Scenes as source code:

····················

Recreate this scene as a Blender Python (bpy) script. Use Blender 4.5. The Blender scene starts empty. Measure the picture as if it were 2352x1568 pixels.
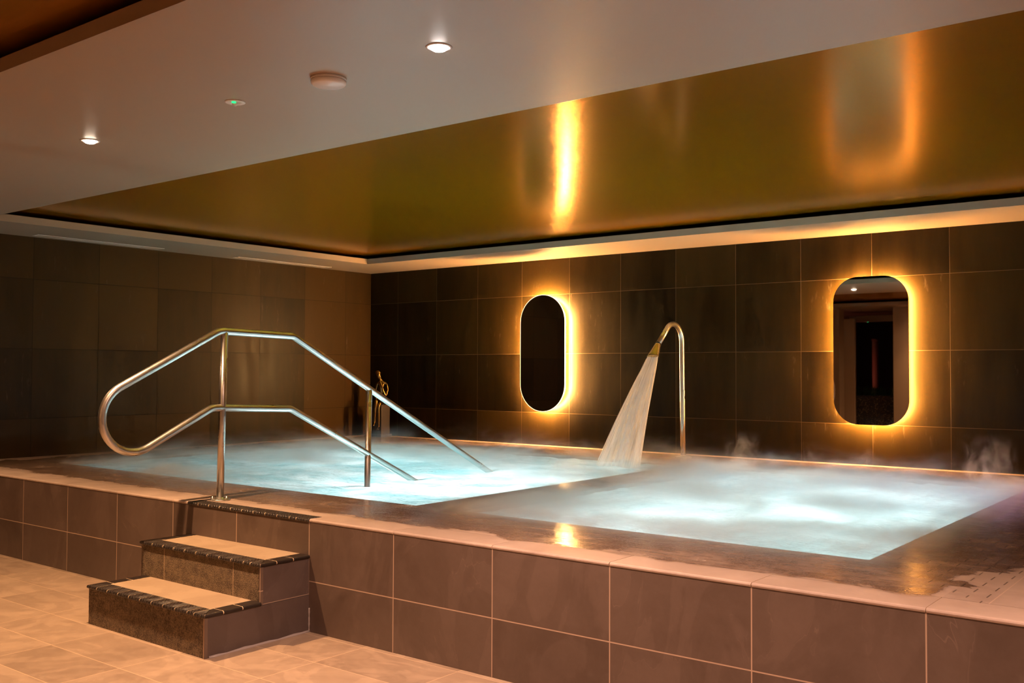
import bpy, bmesh, math, random
from mathutils import Vector, Matrix
random.seed(7)
C = bpy.context.scene.collection
PI = math.pi

# ------------------------------------------------------------------ dimensions
XL, XR = -8.553, 2.6           # side walls
YB = 8.208                     # back wall
YF = 3.369                     # face of the raised pool
YN = -1.65                     # near wall, behind the camera
ZD = 0.571                     # pool deck
ZC = 2.472                     # plaster soffits
ZL = 2.528                     # top of the fascia lips
ZG = 2.567                     # gold panels
T = 0.603                      # tile module
P_Y0, P_Y1 = 4.075, 7.33       # pools, front and back rim
PL = (-7.85, -3.87)            # left pool
PR = (-3.52, -1.345)           # right pool
ZW = 0.545                     # water level

# ------------------------------------------------------------------ node helpers
class NT:
    def __init__(self, mat):
        mat.use_nodes = True
        self.t = mat.node_tree
        self.n = self.t.nodes
        self.n.clear()
        self.out = self.n.new('ShaderNodeOutputMaterial')
        self.pos = self.n.new('ShaderNodeNewGeometry').outputs['Position']
        s = self.n.new('ShaderNodeSeparateXYZ'); self.l(self.pos, s.inputs[0])
        self.ax = {'x': s.outputs[0], 'y': s.outputs[1], 'z': s.outputs[2]}
    def l(self, a, b): self.t.links.new(a, b)
    def setin(self, sock, v):
        if hasattr(v, 'is_linked') and hasattr(v, 'links'): self.l(v, sock)
        elif isinstance(v, (tuple, list)) and len(v) == 3 and sock.type == 'RGBA': sock.default_value = (*v, 1)
        else: sock.default_value = v
    def m(self, op, a, b=0.0, c=0.0, clamp=False):
        n = self.n.new('ShaderNodeMath'); n.operation = op; n.use_clamp = clamp
        for i, v in enumerate((a, b, c)): self.setin(n.inputs[i], v)
        return n.outputs[0]
    def vec(self, x, y, z):
        n = self.n.new('ShaderNodeCombineXYZ')
        for i, v in enumerate((x, y, z)): self.setin(n.inputs[i], v)
        return n.outputs[0]
    def vm(self, op, a, b):
        n = self.n.new('ShaderNodeVectorMath'); n.operation = op
        self.setin(n.inputs[0], a); self.setin(n.inputs[1], b)
        return n.outputs[0]
    def noise(self, v, scale=1.0, detail=4.0, rough=0.55, dist=0.0):
        n = self.n.new('ShaderNodeTexNoise')
        self.setin(n.inputs['Vector'], v); self.setin(n.inputs['Scale'], scale)
        n.inputs['Detail'].default_value = min(detail, 4); n.inputs['Roughness'].default_value = rough
        n.inputs['Distortion'].default_value = dist
        return n.outputs['Fac']
    def white(self, v):
        n = self.n.new('ShaderNodeTexWhiteNoise'); n.noise_dimensions = '3D'
        self.setin(n.inputs['Vector'], v); return n.outputs['Value']
    def voro(self, v, scale, feature='F1'):
        n = self.n.new('ShaderNodeTexVoronoi'); n.feature = feature
        self.setin(n.inputs['Vector'], v); n.inputs['Scale'].default_value = scale
        return n.outputs['Distance']
    def mr(self, v, a, b, c, d, smooth=False):
        n = self.n.new('ShaderNodeMapRange'); n.clamp = True
        if smooth: n.interpolation_type = 'SMOOTHSTEP'
        for i, x in enumerate((v, a, b, c, d)): self.setin(n.inputs[i], x)
        return n.outputs[0]
    def mix(self, f, a, b, mode='MIX'):
        n = self.n.new('ShaderNodeMix'); n.data_type = 'RGBA'; n.blend_type = mode
        self.setin(n.inputs[0], f); self.setin(n.inputs[6], a); self.setin(n.inputs[7], b)
        return n.outputs[2]
    def bump(self, h, strength=0.3, dist=0.01):
        n = self.n.new('ShaderNodeBump'); n.inputs['Strength'].default_value = strength
        n.inputs['Distance'].default_value = dist; self.setin(n.inputs['Height'], h)
        return n.outputs['Normal']
    def bsdf(self, col, rough=0.5, metal=0.0, normal=None, spec=0.5, **kw):
        n = self.n.new('ShaderNodeBsdfPrincipled')
        self.setin(n.inputs['Base Color'], col); self.setin(n.inputs['Roughness'], rough)
        self.setin(n.inputs['Metallic'], metal); self.setin(n.inputs['Specular IOR Level'], spec)
        if normal is not None: self.l(normal, n.inputs['Normal'])
        for k, v in kw.items(): self.setin(n.inputs[k.replace('_', ' ')], v)
        return n.outputs[0]
    def surf(self, s): self.l(s, self.out.inputs['Surface'])
    def sh(self, kind, **kw):
        n = self.n.new(kind)
        for k, v in kw.items(): self.setin(n.inputs[k], v)
        return n.outputs[0]
    def mixs(self, f, a, b):
        n = self.n.new('ShaderNodeMixShader'); self.setin(n.inputs[0], f)
        self.l(a, n.inputs[1]); self.l(b, n.inputs[2]); return n.outputs[0]
    def grid(self, a, off, pitch, w):
        """(1 on the joint else 0, tile number)"""
        t = self.m('DIVIDE', self.m('SUBTRACT', a, off), pitch)
        fl = self.m('FLOOR', t); fr = self.m('SUBTRACT', t, fl)
        d = self.m('MULTIPLY', self.m('MINIMUM', fr, self.m('SUBTRACT', 1.0, fr)), pitch)
        return self.mr(d, w * .7, w * 1.2, 1.0, 0.0), fl

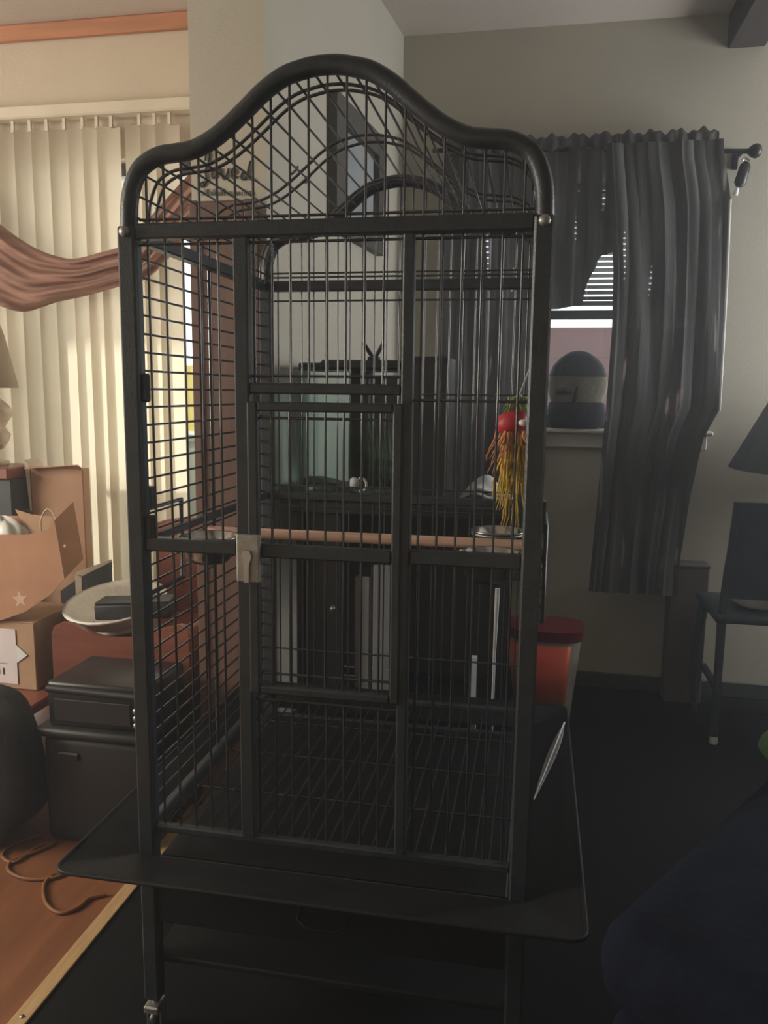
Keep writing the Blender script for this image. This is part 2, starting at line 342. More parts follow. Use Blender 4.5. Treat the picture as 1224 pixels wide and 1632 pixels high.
# ------------------------------------------------------------------ the bird cage
X0, X1, Y0, Y1 = -.759, .001, 1.437, 2.213
Z1, Z2, Z3 = 1.668, 1.080, .482
XC = (X0+X1)/2
cg = thing('bird_cage', (XC, (Y0+Y1)/2, 0), 'tall black metal bird cage with an arched dome top', 'bird cage')
HALF = [(0, .270), (.02, .2692), (.042, .2655), (.0777, .2555), (.1137, .234), (.146, .207), (.179, .180), (.212, .1575), (.248, .1420), (.284, .1370), (.310, .1345), (.333, .1265), (.355, .1110), (.370, .0830), (.378, .048), (.380, 0)]
PROF = [(-x, z) for x, z in HALF[::-1][:-1]] + HALF
def smooth_poly(pts, n=4):
    out = []
    for i in range(len(pts)-1):
        p0 = pts[max(i-1, 0)]; p1 = pts[i]; p2 = pts[i+1]; p3 = pts[min(i+2, len(pts)-1)]
        for k in range(n):
            t = k/n
            out.append(tuple(.5*((2*p1[d]) + (-p0[d]+p2[d])*t + (2*p0[d]-5*p1[d]+4*p2[d]-p3[d])*t*t + (-p0[d]+3*p1[d]-3*p2[d]+p3[d])*t**3) for d in range(len(p1))))
    out.append(tuple(pts[-1])); return out
FINE = smooth_poly(PROF, 4)
def prof_z(x):
    for (xa, za), (xb, zb) in zip(FINE, FINE[1:]):
        if xa <= x <= xb and xb > xa: return za + (zb-za)*(x-xa)/(xb-xa)
    return 0
def arch(Y, inset=0., r=.0165, name='dome_arch', m='cage', n=10):
    pts = []
    for i, (x, z) in enumerate(FINE):
        a = FINE[max(i-1, 0)]; b = FINE[min(i+1, len(FINE)-1)]; t = Vector((b[0]-a[0], b[1]-a[1])).normalized()
        nx, nz = t.y, -t.x
        pts.append((XC + x + nx*inset, Y, Z1 + max(0, z + nz*inset)))
    return MB().tube(pts, r, n).build(name, m, cg)
arch(Y0); arch(Y1)
for Y in (Y0+.055, Y0+.085, Y0+.345, Y0+.395, Y1-.085, Y1-.055): arch(Y, .012, .0032, 'dome_hoop', 'wire', 6)
# posts
pt = .017
for x in (X0, X1):
    for y in (Y0, Y1):
        MB().box((x-pt, y-pt, .085), (x+pt, y+pt, Z1+.01), .004).build('corner_post', 'cage', cg)
        cs = MB().lathe([(.006, .094), (.006, .074)], (x, y, 0), 10).box((x-.017, y-.022, .058), (x+.017, y+.022, .075), .003).box((x-.017, y-.008, .02), (x-.013, y+.018, .06)).box((x+.013, y-.008, .02), (x+.017, y+.018, .06)).build('caster', 'zinc', cg)
        wv = MB(); vs = Matrix.Rotation(HP, 3, 'Y')
        wv.lathe([(.0, -.011), (.020, -.011), (.0255, -.007), (.0255, .007), (.020, .011), (.0, .011)], (x, y+.006, .0257), 16, mtx=vs); wv.build('wheel', 'blk', cs)
# bolts at the arch joints
for x in (X0, X1):
    bo = MB(); bo.lathe([(0, .009), (.006, .008), (.010, .004), (.0105, 0)], (x, Y0-pt-.0005, Z1-.001), 12, mtx=RX(HP)); bo.build('bolt', 'zinc', cg)
# rails
def rail(a, b, h, d, name='rail', m='cage', bev=.003, par=None):
    a = Vector(a); b = Vector(b); dv = b-a; L = dv.length; ang = math.atan2(dv.y, dv.x); c = (a+b)/2
    return MB().box(c-Vector((L/2, d/2, h/2)), c+Vector((L/2, d/2, h/2)), bev, mtx=RZ(ang)).build(name, m, par or cg)
DL, DR = -.536, -.229                       # front door posts
for y in (Y0, Y1):
    rail((X0+pt, y, Z1), (X1-pt, y, Z1), .028, .026, 'top_rail')
    rail((X0+pt, y, Z3), (X1-pt, y, Z3), .016, .018, 'bottom_rail')
rail((X0+pt, Y1, Z2), (X1-pt, Y1, Z2), .022, .02, 'mid_rail')
rail((X0+pt, Y0, Z2), (DL-.016, Y0, Z2), .026, .026, 'mid_rail')
rail((DR+.010, Y0, Z2), (X1-pt, Y0, Z2), .026, .026, 'mid_rail')
for x in (X0, X1):
    rail((x, Y0+pt, Z1), (x, Y1-pt, Z1), .026, .026, 'top_rail')
    rail((x, Y0+pt, Z3), (x, Y1-pt, Z3), .018, .018, 'bottom_rail')
    rail((x, Y0+pt, Z2), (x, Y1-pt, Z2), .016, .016, 'mid_rail')
MB().box((DL-.016, Y0-.014, Z3+.008), (DL+.012, Y0+.014, Z1-.014), .003).build('door_post', 'cage', cg)
MB().box((DR-.010, Y0-.014, Z3+.008), (DR+.010, Y0+.014, Z1-.014), .003).build('door_post', 'cage', cg)
rail((DL+.012, Y0, 1.384), (DR-.010, Y0, 1.384), .020, .024, 'door_header')
# wires
SP = .0352; WR = .0024
nf = int(round((X1-X0)/SP)); xs = [X0 + (X1-X0)*i/nf for i in range(1, nf)]
wy = Y0+.004
for x in xs:
    zt = Z1 + prof_z(x-XC) - .016
    rod('dome_bar', (x, wy, Z1+.012), (x, wy, zt), WR, 'wire', cg)
    rod('dome_bar', (x, Y1, Z1+.012), (x, Y1, zt), WR, 'wire', cg)
    rod('back_bar', (x, Y1, Z3), (x, Y1, Z1), WR, 'wire', cg)
    if x < DL-.02 or x > DR+.016: rod('front_bar', (x, wy, Z3), (x, wy, Z1), WR, 'wire', cg)
    elif DL+.016 < x < DR-.014:
        rod('front_bar', (x, wy, 1.39), (x, wy, Z1), WR, 'wire', cg)
        rod('front_bar', (x, wy, Z3), (x, wy, .775), WR, 'wire', cg)
for y, z in ((wy+.004, Z1+.024), (Y1-.004, Z1+.024), (wy+.004, Z1-.021), (Y1-.004, Z1-.040), (Y1-.004, Z1+.035), (Y1-.004, Z2+.03), (Y1-.004, Z2-.03), (Y1-.004, 1.375), (Y1-.004, .62)):
    rod('cross_wire', (X0+pt, y, z), (X1-pt, y, z), .0027, 'wire', cg)
rod('cross_wire', (DL, wy+.004, 1.407), (DR, wy+.004, 1.407), .0027, 'wire', cg)
rod('cross_wire', (DR, wy+.004, 1.366), (X1, wy+.004, 1.366), .0027, 'wire', cg)
rod('cross_wire', (DL, wy+.004, .775), (DR, wy+.004, .775), .0027, 'wire', cg)
# dome wires running front to back
acc = 0; last = FINE[0]; nxt = .030
for q in FINE[1:]:
    seg = math.dist(q, last)
    while acc + seg >= nxt:
        k = (nxt-acc)/seg; x = last[0]+(q[0]-last[0])*k; z = last[1]+(q[1]-last[1])*k
        f = .016; cx = x*(1-f/.38); cz = z - (.012 if z > .12 else .004)
        rod('roof_bar', (XC+cx, Y0+.004, Z1+cz), (XC+cx, Y1, Z1+cz), .0025, 'wire', cg); nxt += .0385
    acc += seg; last = q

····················

Gather every line containing the word "picture" and copy it.

◆ **In response**:
Recreate this scene as a Blender Python (bpy) script. Use Blender 4.5. The Blender scene starts empty. Measure the picture as if it were 2352x1568 pixels.
Keep writing the Blender script for this image. This is part 2, starting at line 342. More parts follow. Use Blender 4.5. Treat the picture as 1224 pixels wide and 1632 pixels high.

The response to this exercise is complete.